BRIEF: Take the data below and repeat it exactly.

* * * *

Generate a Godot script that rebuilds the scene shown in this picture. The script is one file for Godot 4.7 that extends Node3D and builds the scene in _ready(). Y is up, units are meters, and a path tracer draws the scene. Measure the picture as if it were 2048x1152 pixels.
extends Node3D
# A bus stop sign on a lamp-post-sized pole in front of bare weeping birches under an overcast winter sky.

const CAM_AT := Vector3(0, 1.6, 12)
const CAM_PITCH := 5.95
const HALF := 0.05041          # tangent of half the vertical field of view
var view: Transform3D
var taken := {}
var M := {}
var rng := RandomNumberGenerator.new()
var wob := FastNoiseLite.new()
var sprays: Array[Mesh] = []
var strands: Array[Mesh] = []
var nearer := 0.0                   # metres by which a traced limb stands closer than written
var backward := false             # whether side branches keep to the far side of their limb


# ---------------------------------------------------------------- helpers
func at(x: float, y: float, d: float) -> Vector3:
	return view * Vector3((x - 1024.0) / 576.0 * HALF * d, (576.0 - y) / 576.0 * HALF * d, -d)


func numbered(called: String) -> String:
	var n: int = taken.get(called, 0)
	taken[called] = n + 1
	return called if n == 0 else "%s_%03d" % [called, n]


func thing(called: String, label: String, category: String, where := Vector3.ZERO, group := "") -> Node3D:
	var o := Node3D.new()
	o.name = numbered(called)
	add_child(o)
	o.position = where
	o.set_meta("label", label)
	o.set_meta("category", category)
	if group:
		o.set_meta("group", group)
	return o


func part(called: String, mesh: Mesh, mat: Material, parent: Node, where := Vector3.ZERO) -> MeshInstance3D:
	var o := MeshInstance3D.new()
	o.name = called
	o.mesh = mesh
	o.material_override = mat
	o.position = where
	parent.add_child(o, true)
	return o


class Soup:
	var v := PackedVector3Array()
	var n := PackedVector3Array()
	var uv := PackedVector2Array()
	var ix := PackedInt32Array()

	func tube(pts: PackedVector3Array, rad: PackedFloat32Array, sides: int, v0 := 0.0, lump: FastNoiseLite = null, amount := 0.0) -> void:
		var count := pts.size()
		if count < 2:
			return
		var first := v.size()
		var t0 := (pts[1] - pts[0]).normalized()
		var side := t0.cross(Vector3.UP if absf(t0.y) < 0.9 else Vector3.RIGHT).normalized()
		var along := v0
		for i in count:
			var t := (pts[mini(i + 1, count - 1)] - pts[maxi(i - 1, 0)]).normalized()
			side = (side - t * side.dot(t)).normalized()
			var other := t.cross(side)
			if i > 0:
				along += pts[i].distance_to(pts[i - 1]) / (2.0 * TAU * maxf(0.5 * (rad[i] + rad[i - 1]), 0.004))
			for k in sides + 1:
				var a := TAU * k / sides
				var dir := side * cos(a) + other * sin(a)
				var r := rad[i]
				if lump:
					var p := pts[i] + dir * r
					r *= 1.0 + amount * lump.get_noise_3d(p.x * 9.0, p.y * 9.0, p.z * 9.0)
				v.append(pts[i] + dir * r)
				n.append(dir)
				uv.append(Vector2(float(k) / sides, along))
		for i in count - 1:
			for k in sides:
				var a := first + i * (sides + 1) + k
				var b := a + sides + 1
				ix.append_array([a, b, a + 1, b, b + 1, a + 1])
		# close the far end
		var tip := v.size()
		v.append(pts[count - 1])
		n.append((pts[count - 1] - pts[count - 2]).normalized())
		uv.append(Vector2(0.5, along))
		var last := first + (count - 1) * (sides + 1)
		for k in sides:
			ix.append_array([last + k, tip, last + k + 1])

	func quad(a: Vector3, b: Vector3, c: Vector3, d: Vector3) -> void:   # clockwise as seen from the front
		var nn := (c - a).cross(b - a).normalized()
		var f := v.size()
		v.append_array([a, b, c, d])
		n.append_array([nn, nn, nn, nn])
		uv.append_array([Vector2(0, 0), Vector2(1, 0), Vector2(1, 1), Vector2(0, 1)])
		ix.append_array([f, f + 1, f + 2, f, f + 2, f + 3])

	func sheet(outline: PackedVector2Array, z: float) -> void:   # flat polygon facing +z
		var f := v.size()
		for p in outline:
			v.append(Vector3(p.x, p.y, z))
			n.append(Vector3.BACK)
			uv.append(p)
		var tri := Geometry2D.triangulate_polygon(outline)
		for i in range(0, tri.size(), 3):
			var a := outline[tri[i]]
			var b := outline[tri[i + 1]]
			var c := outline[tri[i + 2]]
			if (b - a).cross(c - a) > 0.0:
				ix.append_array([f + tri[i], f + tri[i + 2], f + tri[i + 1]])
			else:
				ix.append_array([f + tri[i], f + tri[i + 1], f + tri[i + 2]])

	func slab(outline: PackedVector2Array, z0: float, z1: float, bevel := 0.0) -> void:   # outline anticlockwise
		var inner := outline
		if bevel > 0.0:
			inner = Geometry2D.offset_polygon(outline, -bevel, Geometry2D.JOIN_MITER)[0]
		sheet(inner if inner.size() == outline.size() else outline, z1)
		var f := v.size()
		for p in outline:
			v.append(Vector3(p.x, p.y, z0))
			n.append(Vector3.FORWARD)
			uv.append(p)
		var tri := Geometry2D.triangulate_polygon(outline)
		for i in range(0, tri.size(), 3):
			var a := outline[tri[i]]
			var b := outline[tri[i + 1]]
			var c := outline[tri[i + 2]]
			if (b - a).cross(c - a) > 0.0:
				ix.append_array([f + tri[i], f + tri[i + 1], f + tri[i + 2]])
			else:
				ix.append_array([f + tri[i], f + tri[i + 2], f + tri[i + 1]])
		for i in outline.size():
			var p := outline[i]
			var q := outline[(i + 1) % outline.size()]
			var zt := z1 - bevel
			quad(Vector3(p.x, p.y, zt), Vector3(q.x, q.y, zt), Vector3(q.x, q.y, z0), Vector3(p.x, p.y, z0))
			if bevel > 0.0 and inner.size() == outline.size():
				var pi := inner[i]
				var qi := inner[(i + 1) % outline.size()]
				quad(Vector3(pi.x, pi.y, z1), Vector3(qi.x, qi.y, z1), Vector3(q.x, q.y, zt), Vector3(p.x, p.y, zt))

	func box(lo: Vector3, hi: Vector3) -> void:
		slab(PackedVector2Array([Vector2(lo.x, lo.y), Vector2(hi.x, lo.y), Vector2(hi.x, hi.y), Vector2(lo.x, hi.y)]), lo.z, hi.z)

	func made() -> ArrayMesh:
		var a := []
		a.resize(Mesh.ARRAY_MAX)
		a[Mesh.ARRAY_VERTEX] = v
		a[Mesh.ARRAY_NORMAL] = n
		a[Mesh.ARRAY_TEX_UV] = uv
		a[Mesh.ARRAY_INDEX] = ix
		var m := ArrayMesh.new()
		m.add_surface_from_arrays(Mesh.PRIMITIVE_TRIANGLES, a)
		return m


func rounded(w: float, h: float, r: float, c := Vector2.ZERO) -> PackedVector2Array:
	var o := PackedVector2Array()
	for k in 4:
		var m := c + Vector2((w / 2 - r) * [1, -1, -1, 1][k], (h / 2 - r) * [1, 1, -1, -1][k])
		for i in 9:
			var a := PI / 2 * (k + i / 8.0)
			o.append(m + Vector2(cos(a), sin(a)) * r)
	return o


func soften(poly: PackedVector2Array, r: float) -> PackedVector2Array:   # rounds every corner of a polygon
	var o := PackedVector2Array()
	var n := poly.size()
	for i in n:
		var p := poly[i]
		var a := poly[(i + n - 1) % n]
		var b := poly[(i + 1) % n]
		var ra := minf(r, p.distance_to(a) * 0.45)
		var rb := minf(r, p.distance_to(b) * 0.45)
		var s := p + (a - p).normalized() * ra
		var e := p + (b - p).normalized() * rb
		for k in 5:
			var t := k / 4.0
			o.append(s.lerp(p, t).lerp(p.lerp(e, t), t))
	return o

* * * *

ANSWER TO THIS PROBLEM:
Generate a Godot script that rebuilds the scene shown in this picture. The script is one file for Godot 4.7 that extends Node3D and builds the scene in _ready(). Y is up, units are meters, and a path tracer draws the scene. Measure the picture as if it were 2048x1152 pixels.
extends Node3D
# A bus stop sign on a lamp-post-sized pole in front of bare weeping birches under an overcast winter sky.

const CAM_AT := Vector3(0, 1.6, 12)
const CAM_PITCH := 5.95
const HALF := 0.05041          # tangent of half the vertical field of view
var view: Transform3D
var taken := {}
var M := {}
var rng := RandomNumberGenerator.new()
var wob := FastNoiseLite.new()
var sprays: Array[Mesh] = []
var strands: Array[Mesh] = []
var nearer := 0.0                   # metres by which a traced limb stands closer than written
var backward := false             # whether side branches keep to the far side of their limb


# ---------------------------------------------------------------- helpers
func at(x: float, y: float, d: float) -> Vector3:
	return view * Vector3((x - 1024.0) / 576.0 * HALF * d, (576.0 - y) / 576.0 * HALF * d, -d)


func numbered(called: String) -> String:
	var n: int = taken.get(called, 0)
	taken[called] = n + 1
	return called if n == 0 else "%s_%03d" % [called, n]


func thing(called: String, label: String, category: String, where := Vector3.ZERO, group := "") -> Node3D:
	var o := Node3D.new()
	o.name = numbered(called)
	add_child(o)
	o.position = where
	o.set_meta("label", label)
	o.set_meta("category", category)
	if group:
		o.set_meta("group", group)
	return o


func part(called: String, mesh: Mesh, mat: Material, parent: Node, where := Vector3.ZERO) -> MeshInstance3D:
	var o := MeshInstance3D.new()
	o.name = called
	o.mesh = mesh
	o.material_override = mat
	o.position = where
	parent.add_child(o, true)
	return o


class Soup:
	var v := PackedVector3Array()
	var n := PackedVector3Array()
	var uv := PackedVector2Array()
	var ix := PackedInt32Array()

	func tube(pts: PackedVector3Array, rad: PackedFloat32Array, sides: int, v0 := 0.0, lump: FastNoiseLite = null, amount := 0.0) -> void:
		var count := pts.size()
		if count < 2:
			return
		var first := v.size()
		var t0 := (pts[1] - pts[0]).normalized()
		var side := t0.cross(Vector3.UP if absf(t0.y) < 0.9 else Vector3.RIGHT).normalized()
		var along := v0
		for i in count:
			var t := (pts[mini(i + 1, count - 1)] - pts[maxi(i - 1, 0)]).normalized()
			side = (side - t * side.dot(t)).normalized()
			var other := t.cross(side)
			if i > 0:
				along += pts[i].distance_to(pts[i - 1]) / (2.0 * TAU * maxf(0.5 * (rad[i] + rad[i - 1]), 0.004))
			for k in sides + 1:
				var a := TAU * k / sides
				var dir := side * cos(a) + other * sin(a)
				var r := rad[i]
				if lump:
					var p := pts[i] + dir * r
					r *= 1.0 + amount * lump.get_noise_3d(p.x * 9.0, p.y * 9.0, p.z * 9.0)
				v.append(pts[i] + dir * r)
				n.append(dir)
				uv.append(Vector2(float(k) / sides, along))
		for i in count - 1:
			for k in sides:
				var a := first + i * (sides + 1) + k
				var b := a + sides + 1
				ix.append_array([a, b, a + 1, b, b + 1, a + 1])
		# close the far end
		var tip := v.size()
		v.append(pts[count - 1])
		n.append((pts[count - 1] - pts[count - 2]).normalized())
		uv.append(Vector2(0.5, along))
		var last := first + (count - 1) * (sides + 1)
		for k in sides:
			ix.append_array([last + k, tip, last + k + 1])

	func quad(a: Vector3, b: Vector3, c: Vector3, d: Vector3) -> void:   # clockwise as seen from the front
		var nn := (c - a).cross(b - a).normalized()
		var f := v.size()
		v.append_array([a, b, c, d])
		n.append_array([nn, nn, nn, nn])
		uv.append_array([Vector2(0, 0), Vector2(1, 0), Vector2(1, 1), Vector2(0, 1)])
		ix.append_array([f, f + 1, f + 2, f, f + 2, f + 3])

	func sheet(outline: PackedVector2Array, z: float) -> void:   # flat polygon facing +z
		var f := v.size()
		for p in outline:
			v.append(Vector3(p.x, p.y, z))
			n.append(Vector3.BACK)
			uv.append(p)
		var tri := Geometry2D.triangulate_polygon(outline)
		for i in range(0, tri.size(), 3):
			var a := outline[tri[i]]
			var b := outline[tri[i + 1]]
			var c := outline[tri[i + 2]]
			if (b - a).cross(c - a) > 0.0:
				ix.append_array([f + tri[i], f + tri[i + 2], f + tri[i + 1]])
			else:
				ix.append_array([f + tri[i], f + tri[i + 1], f + tri[i + 2]])

	func slab(outline: PackedVector2Array, z0: float, z1: float, bevel := 0.0) -> void:   # outline anticlockwise
		var inner := outline
		if bevel > 0.0:
			inner = Geometry2D.offset_polygon(outline, -bevel, Geometry2D.JOIN_MITER)[0]
		sheet(inner if inner.size() == outline.size() else outline, z1)
		var f := v.size()
		for p in outline:
			v.append(Vector3(p.x, p.y, z0))
			n.append(Vector3.FORWARD)
			uv.append(p)
		var tri := Geometry2D.triangulate_polygon(outline)
		for i in range(0, tri.size(), 3):
			var a := outline[tri[i]]
			var b := outline[tri[i + 1]]
			var c := outline[tri[i + 2]]
			if (b - a).cross(c - a) > 0.0:
				ix.append_array([f + tri[i], f + tri[i + 1], f + tri[i + 2]])
			else:
				ix.append_array([f + tri[i], f + tri[i + 2], f + tri[i + 1]])
		for i in outline.size():
			var p := outline[i]
			var q := outline[(i + 1) % outline.size()]
			var zt := z1 - bevel
			quad(Vector3(p.x, p.y, zt), Vector3(q.x, q.y, zt), Vector3(q.x, q.y, z0), Vector3(p.x, p.y, z0))
			if bevel > 0.0 and inner.size() == outline.size():
				var pi := inner[i]
				var qi := inner[(i + 1) % outline.size()]
				quad(Vector3(pi.x, pi.y, z1), Vector3(qi.x, qi.y, z1), Vector3(q.x, q.y, zt), Vector3(p.x, p.y, zt))

	func box(lo: Vector3, hi: Vector3) -> void:
		slab(PackedVector2Array([Vector2(lo.x, lo.y), Vector2(hi.x, lo.y), Vector2(hi.x, hi.y), Vector2(lo.x, hi.y)]), lo.z, hi.z)

	func made() -> ArrayMesh:
		var a := []
		a.resize(Mesh.ARRAY_MAX)
		a[Mesh.ARRAY_VERTEX] = v
		a[Mesh.ARRAY_NORMAL] = n
		a[Mesh.ARRAY_TEX_UV] = uv
		a[Mesh.ARRAY_INDEX] = ix
		var m := ArrayMesh.new()
		m.add_surface_from_arrays(Mesh.PRIMITIVE_TRIANGLES, a)
		return m


func rounded(w: float, h: float, r: float, c := Vector2.ZERO) -> PackedVector2Array:
	var o := PackedVector2Array()
	for k in 4:
		var m := c + Vector2((w / 2 - r) * [1, -1, -1, 1][k], (h / 2 - r) * [1, 1, -1, -1][k])
		for i in 9:
			var a := PI / 2 * (k + i / 8.0)
			o.append(m + Vector2(cos(a), sin(a)) * r)
	return o


func soften(poly: PackedVector2Array, r: float) -> PackedVector2Array:   # rounds every corner of a polygon
	var o := PackedVector2Array()
	var n := poly.size()
	for i in n:
		var p := poly[i]
		var a := poly[(i + n - 1) % n]
		var b := poly[(i + 1) % n]
		var ra := minf(r, p.distance_to(a) * 0.45)
		var rb := minf(r, p.distance_to(b) * 0.45)
		var s := p + (a - p).normalized() * ra
		var e := p + (b - p).normalized() * rb
		for k in 5:
			var t := k / 4.0
			o.append(s.lerp(p, t).lerp(p.lerp(e, t), t))
	return o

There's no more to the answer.